Hello, I have developed my telegram bot with a postrges database and using the binance websocket.
I get messages with required rates in the bot at a certain command, but when I execute it often the bot does not respond and in the logs I see the following error:
could not send HTTP request to instance: connection error: timed out
If I restart the instance, everything works for a few hours and then the bot stops responding to me again.
Please help me, because I don’t understand what’s wrong.
im facing the same thing as well. After an hour or so, the server erros out like this, not sure what happening, dont know if this is an uptash redis problem either.
Will be migrating from uptash to somthing else now, lets see if the problem occurs.
@freeezefive I didn’t see anything related with Upstash in your first comment. Do you use Upstash? If yes which client do you use? Where did you create Upstash Redis? ( flyctl or upstash console )
Can you give a bit more details or how to reproduce this issue?
When the Fly proxy sends requests to your app, it will wait 60 seconds for a response. After that, you’ll see this error. Your app could be timing out for a number of reasons, such as slow database requests, or timeouts to other services that your app connects to.
If your application isn’t logging anything about these timeouts, check to make sure the clients for your target services (Postgres, etc) are configure to log when connection errors occur.
You’d want your application logs, not those from Postgres. So depending on your runtime and client library, you’d want to check how the library deals with errors.
@jsierles but how did all my problem go away after moving away from uptash redis?
I was using ioredis, with family 6 and nothing else added (surely the url was added).
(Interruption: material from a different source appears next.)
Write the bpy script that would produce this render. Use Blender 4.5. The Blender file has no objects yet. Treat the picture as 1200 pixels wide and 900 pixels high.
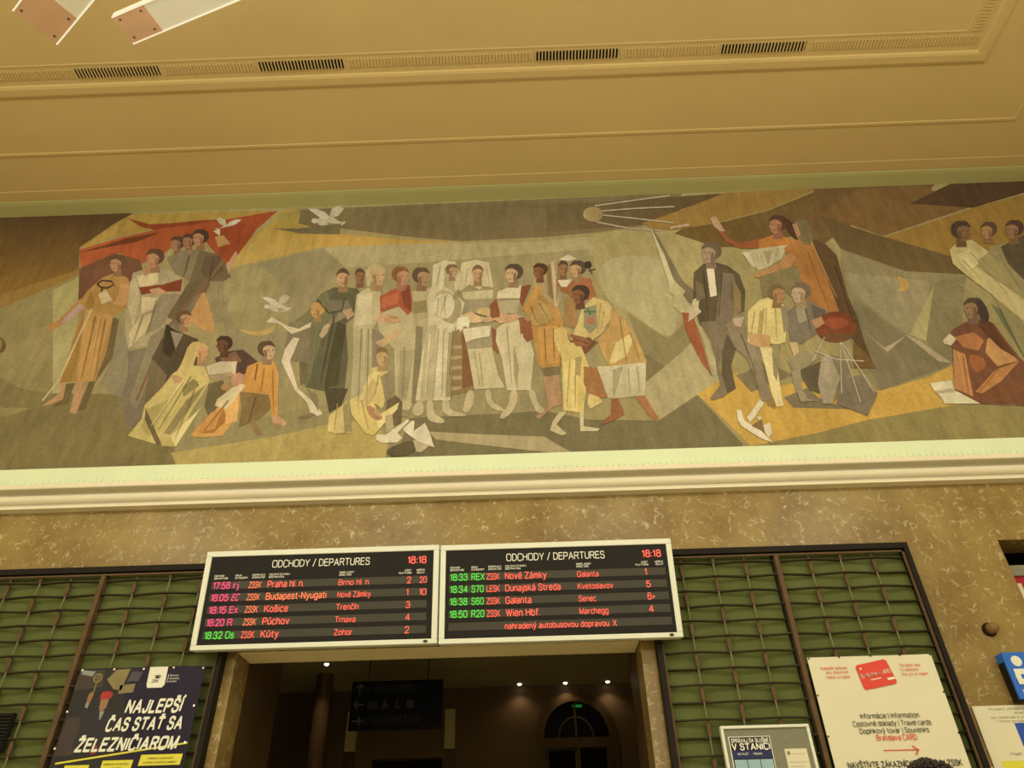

Had to spend a day or two to even realize this was an uptash redis issue. Soon after migrating to an external redis, all my problems magically went away.
@pollux We’re talking about two different issues here. In your case, it may be that Redis timeouts were indirectly causing your app HTTP requests to time out. In the case of @freeezefive, Redis was not in play.
A way to be sure would be to connect directly to Redis from your VM, using redis-cli. If that doesn’t work, then there’s something wrong. Otherwise, it may be related to what’s mentioned in the other thread - disconnects or idle connection timeouts.